Unfortunately, there aren't many easily-accessible 2013-14 Creighton basketball games, since Big East games are not on ESPN3. So, we are limited with the tape we can break down. Instead, we're going to analyze one game, a poor showing against Baylor in the NCAA tournament, and observe what Baylor did to limit McDermott.
Baylor, March 23
Stat line: 15 points, 7-of-14 shooting, 0-of-3 from three, two rebounds, one assist, four fouls, one 30-point elimination in the NCAA tournament.
This game is particularly important to note because it gave us the opportunity to see how McDermott reacted to playing against an NBA-sized front line. Baylor played Isaiah Austin (7'0, 7'4.5 wingspan) and Cory Jefferson (6'9, 7'0 wingspan) in the starting lineup, with Ricardo Gathers (6'8, 260 pounds) coming off the bench.
Creighton was the best three-point shooting team in college basketball, but Baylor stuck to its extended 2-3 zone. The Bears used two small, pestering guards out top and relied on the length of their back line to disrupt shooters on the wings and in the corners. They were meticulous about where McDermott was on the floor, leaving their zones to chase him around screens and pointing him out everywhere on the court.
It didn't matter how far McDermott was from the basket. When he caught the ball at the top of the key, Baylor's guards were all over him.
McDermott is particularly dangerous as the trail man on the fast break. He will time out his run and flash to the top of the key or the wing, catch the ball in secondary transition and drain the three-point basket before the defense can react. But any time he tried to do this against Baylor, the guards where on top of him.
If McDermott caught the ball in the corner, there was almost always two huge, long defenders running at him. On several different occasions, he was trapped in that spot. To his credit, though, he never turned the ball over. But look at how Baylor's defense reacts to him catching and shooting in the corner. There are two dudes hounding him here:
McDermott was forced to sit out midway through the first half with two fouls. One of those personals came against Austin in the post; the other was on a free-throw line block out. In both situations, McDermott was too small to match up against Baylor's size and was forced to foul.

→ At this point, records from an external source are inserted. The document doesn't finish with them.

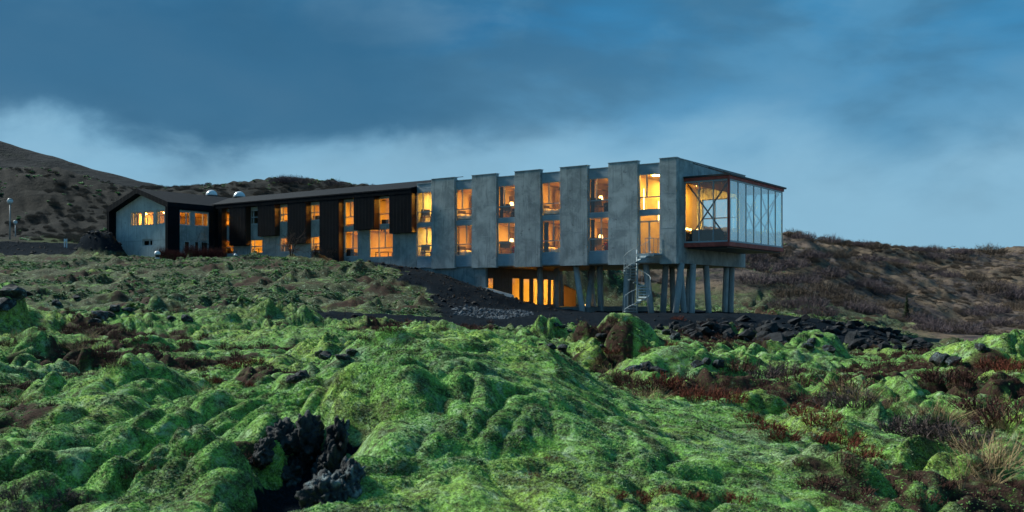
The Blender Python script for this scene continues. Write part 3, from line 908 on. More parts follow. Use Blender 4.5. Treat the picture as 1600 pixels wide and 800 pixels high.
for yy, sgn in ((LY0 + 0.02, 1), (LY1 - 0.08, -1)):
    for k in range(4):
        xx = 0.02 + (LX - 0.16) * k / 3
        HB().box(xx, xx + 0.06, yy, yy + 0.07, zb - 0.01, zt).put('mullion', 'frame', lounge)
        if k < 3:
            HB().box(xx + 0.061, xx + (LX - 0.16) / 3 - 0.001, yy + 0.03, yy + 0.042, zb + 0.05, zt - 0.05).put('pane', 'glass', lounge)
    HB().box(0.0, LX - 0.11, yy - 0.004, yy + 0.074, zb - 0.055, zb + 0.05).put('rail', 'frame', lounge)
    HB().box(0.0, LX - 0.11, yy - 0.004, yy + 0.074, zt - 0.05, zt + 0.055).put('rail', 'frame', lounge)
ym0, ym1 = LY0 + 0.14, LY1 - 0.12
for k in range(8):
    yy = ym0 + (ym1 - ym0 - 0.06) * k / 7
    HB().box(LX - 0.06, LX + 0.012, yy, yy + 0.06, zb - 0.01, zt).put('mullion', 'frame', lounge)
    if k < 7:
        HB().box(LX - 0.03, LX - 0.018, yy + 0.061, yy + (ym1 - ym0 - 0.06) / 7 - 0.001, zb + 0.05, zt - 0.05).put('pane', 'glass_coated', lounge)
HB().box(LX - 0.062, LX + 0.016, ym0, ym1, zb - 0.055, zb + 0.05).put('rail', 'frame', lounge)
HB().box(LX - 0.062, LX + 0.016, ym0, ym1, zt - 0.05, zt + 0.055).put('rail', 'frame', lounge)
for p, q in (((0.12, 3.9), (3.05, 7.75)), ((0.12, 7.75), (3.05, 3.9))):
    HB().tube([(p[0], LY0 + 0.30, p[1]), (q[0], LY0 + 0.30, q[1])], 0.055, 8).put('brace', 'dark_frame', lounge)
    HB().tube([(p[0], LY1 - 0.35, p[1]), (q[0], LY1 - 0.35, q[1])], 0.055, 8).put('brace', 'dark_frame', lounge)
for y0_, y1_ in ((3.6, 7.2), (7.4, 10.9)):
    for za, zb_ in ((3.9, 7.75), (7.75, 3.9)):
        HB().tube([(LX - 0.30, y0_, za), (LX - 0.30, y1_, zb_)], 0.055, 8).put('brace', 'dark_frame', lounge)
for k, yy in enumerate((2.6, 5.2, 7.8)):
    HB().tube([(-0.1, yy, 9.35), (LX - 0.3, yy, 8.26)], 0.028, 6).put('stay_rod', 'dark_frame', lounge)
# inside of the lounge
lr = HB()
lr.add([(-3.9, 0.36, 3.0), (-3.9, 11.69, 3.0), (-3.9, 11.69, 8.9), (-3.9, 0.36, 8.9)], [(0, 1, 2, 3)])
lr.put('interior_wall', 'interior')
HB().box(-3.9, -0.31, 0.37, 11.69, 2.90, 2.985).put('interior_floor', 'interior_dark')
HB().box(-3.9, -0.31, 0.37, 11.69, 8.60, 8.70).put('interior_ceiling', 'interior')
for z_ in (4.35, 5.05, 6.2, 7.68):
    HB().box(-3.45, -0.45, 11.72, 11.80, z_, z_ + 0.08).put('window_bar', 'dark_frame')
HB().box(-1.13, -1.05, 11.72, 11.80, 4.43, 7.68).put('window_bar', 'dark_frame')
HB().box(-2.43, -2.35, 11.72, 11.80, 4.43, 7.68).put('window_bar', 'dark_frame')
HB().box(-3.45, -0.45, 11.83, 11.842, 4.42, 7.68).put('pane', 'glass')

# --- rooms of the concrete wing
NAMES_UP = ['beside the black cladding', 'second from the black cladding', 'third from the black cladding', 'fourth from the black cladding', 'next to the last tall concrete panel']
def lamp(name, loc, label, m='lamp_glow', r=0.24, group='ceiling lamps in the hotel rooms'):
    root = empty(name, H2W(*loc), HROT)
    tag(root, label, 'lamp', group)
    MB().lathe([(r, -0.05), (r, -0.02)], 16).build('diffuser', m, root)
    MB().lathe([(r + 0.02, -0.02), (r + 0.02, 0.0)], 16).build('housing', 'white_plastic', root)
    return root
ROOMS = []
for i, (a, b) in enumerate(BAYS[:5]):
    c_ = (a + b) / 2
    for k, fl in enumerate((FL_LO, FL_UP)):
        HB().room(c_ - 1.93, c_ + 1.93, 0.37, 5.2, fl, fl + 2.68).put('room', 'interior')
        ROOMS.append((i, k, c_, fl))
        row = ('lower', 'upper')[k]
        lamp('ceiling_lamp', (c_ + 0.2, 2.3 if i % 2 else 1.9, fl + 2.67), 'ceiling lamp lighting the %s floor room %s' % (row, NAMES_UP[i]), {(2, 1): 'lamp_glow_soft', (4, 1): 'lamp_glow_dim', (2, 0): 'lamp_glow', (3, 0): 'lamp_glow_soft', (3, 1): 'lamp_glow_soft', (1, 0): 'lamp_glow_soft'}.get((i, k), 'lamp_glow'))
def thing(name, x, y, z, label, cat, group=None, rz=0.0):
    r_ = empty(name, H2W(x, y, z), HROT + rz)
    return tag(r_, label, cat, group)
def pillow_mesh(mb, cx, cy, cz, sx, sy, sz):
    vs = []; fs = []; n = 8
    for i in range(n + 1):
        for j in range(n + 1):
            u = i / n * 2 - 1; v = j / n * 2 - 1
            th = (1 - u ** 4) * (1 - v ** 4)
            vs.append((cx + sx * u, cy + sy * v, cz + sz * (0.15 + th ** 0.5)))
    for i in range(n + 1):
        for j in range(n + 1):
            u = i / n * 2 - 1; v = j / n * 2 - 1
            th = (1 - u ** 4) * (1 - v ** 4)
            vs.append((cx + sx * u, cy + sy * v, cz - sz * 0.3 * th ** 0.5 + sz * 0.149))
    q = (n + 1) ** 2
    for i in range(n):
        for j in range(n):
            a = i * (n + 1) + j
            fs.append((a, a + n + 1, a + n + 2, a + 1)); fs.append((a + q, a + q + 1, a + q + n + 2, a + q + n + 1))
    mb.add(vs, fs)
def bed(x, y, z, label):
    b = thing('bed', x, y, z, label, 'bed', 'beds in the hotel rooms')
    MB().box(-1.05, 1.05, -0.82, 0.82, 0.12, 0.34).build('bed_frame', 'furniture', b)
    for sx_ in (-0.98, 0.98):
        for sy_ in (-0.74, 0.74):
            MB().box(sx_ - 0.04, sx_ + 0.04, sy_ - 0.04, sy_ + 0.04, 0, 0.12).build('leg', 'furniture', b)
    MB().box(-1.02, 1.02, -0.80, 0.80, 0.34, 0.55).build('mattress', 'linen', b, bevel=0.04)
    MB().box(-1.14, -1.06, -0.86, 0.86, 0.0, 1.15).build('headboard', 'furniture', b)
    d = MB(); vs = []; fs = []; n = 26
    for i in range(n + 1):
        for j in range(n + 1):
            u = i / n; v = j / n
            xx = -0.45 + 1.52 * u; yy = -0.88 + 1.76 * v
            e = max(0, abs(v - 0.5) * 2 - 0.88) / 0.12
            hgt = 0.66 + 0.05 * math.sin(u * 17 + v * 3) * math.cos(v * 11) + 0.03 * math.sin(u * 31) - 0.26 * e * e - (0.22 if u > 0.97 else 0)
            vs.append((xx, yy, hgt))
    for i in range(n):
        for j in range(n):
            a = i * (n + 1) + j
            fs.append((a, a + n + 1, a + n + 2, a + 1))
    k0 = len(vs)
    d.add(vs, fs)
    d.build('duvet', 'linen', b, smooth=True)
    for sy_ in (-0.40, 0.40):
        pm = MB(); pillow_mesh(pm, -0.72, sy_, 0.62, 0.27, 0.36, 0.17)
        pl = pm.build('pillow', 'linen', b, smooth=True)
        pm2 = MB(); pillow_mesh(pm2, -0.52, sy_ * 0.9, 0.66, 0.20, 0.30, 0.15)
        pm2.build('cushion', 'linen', b, smooth=True)
    return b
def desk(x, y, z, label):
    d = thing('desk', x, y, z, label, 'desk', 'desks in the hotel rooms')
    MB().box(-0.75, 0.75, -0.3, 0.3, 0.70, 0.75).build('desk_top', 'table_wood', d)
    for sx_ in (-0.7, 0.7):
        for sy_ in (-0.25, 0.25):
            MB().box(sx_ - 0.03, sx_ + 0.03, sy_ - 0.03, sy_ + 0.03, 0, 0.70).build('leg', 'furniture', d)
    return d
def armchair(x, y, z, label, m, rz=0.0):
    d = thing('armchair', x, y, z, label, 'armchair', 'armchairs in the hotel rooms', rz)
    MB().box(-0.32, 0.32, -0.3, 0.3, 0.22, 0.44).build('seat', m, d, bevel=0.04)
    MB().prism_x([(0.24, 0.40), (0.34, 0.40), (0.44, 0.95), (0.36, 0.97)], -0.32, 0.32).build('backrest', m, d, bevel=0.03)
    for sx_ in (-0.36, 0.36):
        MB().box(sx_ - 0.05, sx_ + 0.05, -0.3, 0.34, 0.22, 0.62).build('armrest', m, d, bevel=0.03)
        for sy_ in (-0.25, 0.25):
            MB().box(sx_ - 0.03, sx_ + 0.03, sy_ - 0.03, sy_ + 0.03, 0, 0.22).build('leg', 'furniture', d)
    return d
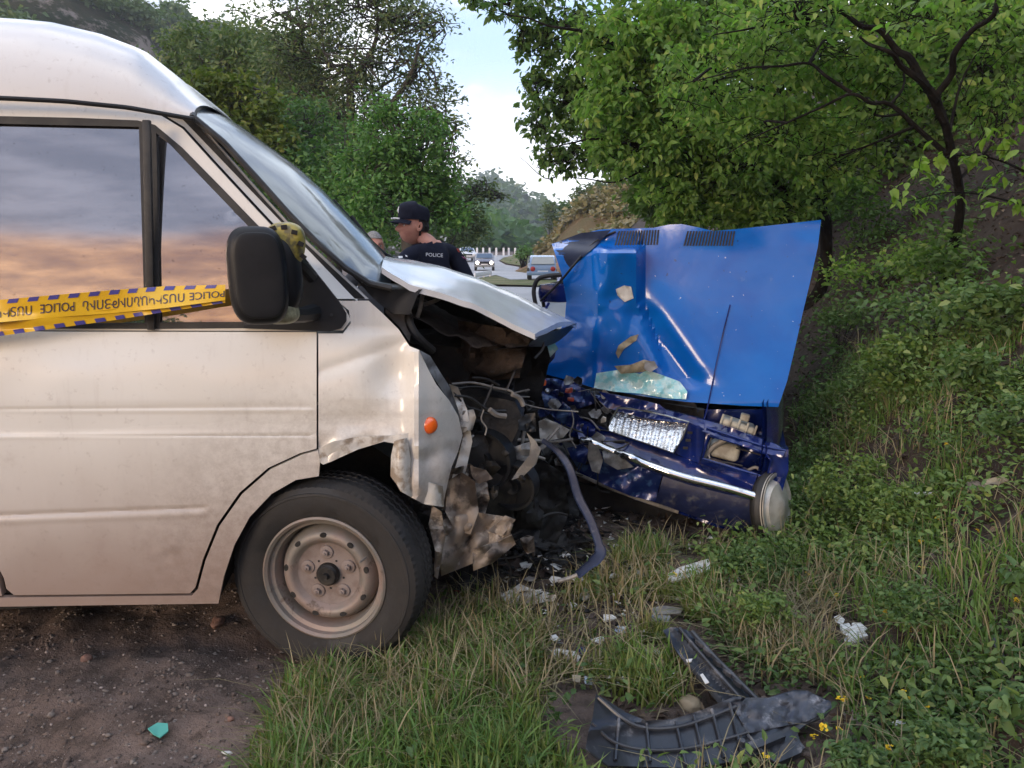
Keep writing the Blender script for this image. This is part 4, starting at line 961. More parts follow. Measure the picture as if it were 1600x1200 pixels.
# ---- cowl, wipers
crumple('cowl', [(540, 420), (578, 445), (612, 452), (660, 452), (652, 462), (640, 492), (612, 490), (585, 468)], VS, .10, .006, 3, m_black, van, 8)
tube('cowl_rail', [VS(566, 437, .09), VS(600, 447, .10), VS(640, 449, .14), VS(668, 446, .30)], [.010, .012, .012, .010], M('grey_seal_strip', (.12, .14, .15), .4), van)
tube('wiper', [VS(600, 403, .9), VS(575, 372, .9), VS(548, 338, .9)], .010, m_black, van); tube('wiper', [VS(640, 408, 1.0), VS(600, 395, .95), VS(520, 312, .92)], .007, m_black, van)
tube('hinge_tube', [VS(668, 452, .25), VS(660, 462, .22), VS(657, 480, .2), VS(652, 496, .2)], .008, m_grey_cable, van)
tube('hose', [VS(638, 492, .18), VS(642, 510, .15), VS(656, 530, .15), VS(676, 548, .2)], .016, m_rubber, van)
tube('hose', [VS(662, 476, .3), VS(680, 470, .3), VS(694, 462, .35)], .008, m_grey_cable, van)
panel('inner_wing', [(600, 470), (640, 466), (645, 500), (640, 535), (625, 512), (602, 488)], VS, .17, m_grey_cable, van, 10)
# ---- bonnet, bent up
nb = [(596, 417, 2.72), (640, 444, 2.74), (690, 458, 2.78), (735, 472, 2.82), (765, 487, 2.86), (800, 505, 2.88), (836, 522, 2.9)]
fb = [(608, 408, 3.7), (650, 407, 3.72), (692, 414, 3.74), (745, 430, 3.76), (800, 452, 3.78), (855, 478, 3.8), (901, 501, 3.8)]
def c3(pl, t):
    n = len(pl) - 1; k = min(int(t * n), n - 1); s = t * n - k
    return PD(*[pl[k][i] + (pl[k + 1][i] - pl[k][i]) * s for i in range(3)])
NB, MB_ = 30, 16; v = []
for i in range(NB + 1):
    t = i / NB; a, b = c3(nb, t), c3(fb, t)
    for k in range(MB_ + 1):
        s = k / MB_; q = a.lerp(b, s); q.z += .030 * math.sin(math.pi * s) * (1 - .5 * t) + .006 * fbm(t * 3, s * 3, 1.0)
        if s > .8: q.z -= .02 * ((s - .8) / .2) ** 2
        v.append(q)
n0 = len(v); v += [p - Vector((0, 0, .022)) for p in v]; W_ = MB_ + 1
f = [(i * W_ + k, i * W_ + k + 1, (i + 1) * W_ + k + 1, (i + 1) * W_ + k) for i in range(NB) for k in range(MB_)]
f += [tuple(j + n0 for j in q[::-1]) for q in f]
f += [(i * W_, (i + 1) * W_, (i + 1) * W_ + n0, i * W_ + n0) for i in range(NB)] + [(i * W_ + MB_, (i + 1) * W_ + MB_, (i + 1) * W_ + MB_ + n0, i * W_ + MB_ + n0) for i in range(NB)]
f += [(k, k + 1, k + 1 + n0, k + n0) for k in range(MB_)] + [(NB * W_ + k, NB * W_ + k + 1, NB * W_ + k + 1 + n0, NB * W_ + k + n0) for k in range(MB_)]
mesh('bonnet', v, f, m_bonnet, van, sharp=35)
# front lip of the bonnet and the scorched felt under it
lipv = [c3(nb, 1).lerp(c3(fb, 1), k / 12) for k in range(13)]; lv = [p + Vector((.004, 0, -.012)) for p in lipv] + [p + Vector((-.03, .0, -.045 - .035 * math.sin(k / 12 * 3))) for k, p in enumerate(lipv)] + [p + Vector((-.16, .0, -.06)) for p in lipv]
mesh('bonnet_lip', lv, [(k, k + 1, 14 + k, 13 + k) for k in range(12)] + [(13 + k, 14 + k, 27 + k, 26 + k) for k in range(12)], m_black, van)
lin = []
for i in range(21):
    t = i / 20; a, b = c3(nb, t), c3(fb, t)
    for k in range(13):
        s = .04 + .9 * k / 12; q = a.lerp(b, s); sag = .05 + .16 * math.sin(math.pi * min(1, t * 1.02)) * (.6 + .4 * s)
        q.z -= sag + .03 * fbm(t * 6, s * 5, 3.0); q.x -= .02; lin.append(q)
mesh('bonnet_liner', lin, [(i * 13 + k, i * 13 + k + 1, (i + 1) * 13 + k + 1, (i + 1) * 13 + k) for i in range(20) for k in range(12)], m_liner, van)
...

This is why it's tough to imagine McDermott playing long stretches as a power forward in the NBA. He just isn't big or strong enough to deal with those types of players.
He is, however, a very smart team defender. He was almost never in the wrong spot against Baylor. Creighton played soft hedges on pick-and-roll situations and McDermott did just fine in that scheme. He was able to contain penetration then recover back to his man. Off the ball, McDermott was almost always in the right position, whether it was sinking from his man in the corner to help off a pick-and-roll, laying back off bigs on the perimeter to help in the paint or any other kind of coverage.
Here, he does an excellent job of rotating over and cutting off an easy bucket:
But all of that was through effort and defensive awareness. There were several times when he was in the right position, but just didn't have the athletic ability to make a play. Watch Kenny Cherry leave him in the dust on this pick-and-roll:
Or Austin drop in an easy turn around bucket over him:
McDermott is in the right spot to make a play in both of those situations, but just doesn't have the requisite athleticism to do anything.
Baylor's team length really affected McDermott near the basket, too. He actually shot 68.5 percent at the rim, per Hoop-Math, but he relied mostly on his advanced touch around the basket to score. Against Baylor, he couldn't do that. The back line was just too big.
Eventually, Creighton put McDermott in the middle of the zone, allowing him to flash in the high post and slip out to the perimeter. McDermott scored several times from that 10- to 12-foot range, using his one foot fadeaway and soft touch around the basket. My favorite bucket came in the second half after he read Baylor's aggressive, found a soft spot in their zone and scored off a slip to the basket:
But by the time Creighton figured out that putting McDermott in the middle of the zone led to good things, the game was already way out of hand.
This performance basically confirmed what we already know: McDermott won't be the scorer he was in college in the NBA because he struggles to score inside against NBA length. Despite being a smart team defender, he will never provide rim protection or a bunch of steals.
But he also won't be asked to do those things. In the NBA, he'll be asked to do one thing: Shoot the ball. McDermott is such a wonderful shooter that he will provide precious pockets of space to open up the floor for his teammates. You can't leave him alone on the perimeter or it's a bucket. There are few guys who come to the NBA with such a defined skill.
Overall
McDermott is a spectacular shooter and he can do it in a number of ways: Off pin-downs, flair screens, with the ball in his hands, hand offs, spotting up, etc. He's also developed a few nuances that help him get his shot off against more athletic defenders.
But he isn't going to be even an average one-on-one defender in the NBA against either forward position. He doesn't have the size or length to defend power forwards and he doesn't have the lateral quickness to stay in front of wings. He is, however, a smart team defender and you can afford to hide him on the opposing team's worst offensive player in certain lineups.
McDermott won't put up the scoring numbers he did in college, but that's OK, he won't be asked to. He'll be asked to do one thing: Shoot the rock. That's something he's very good at.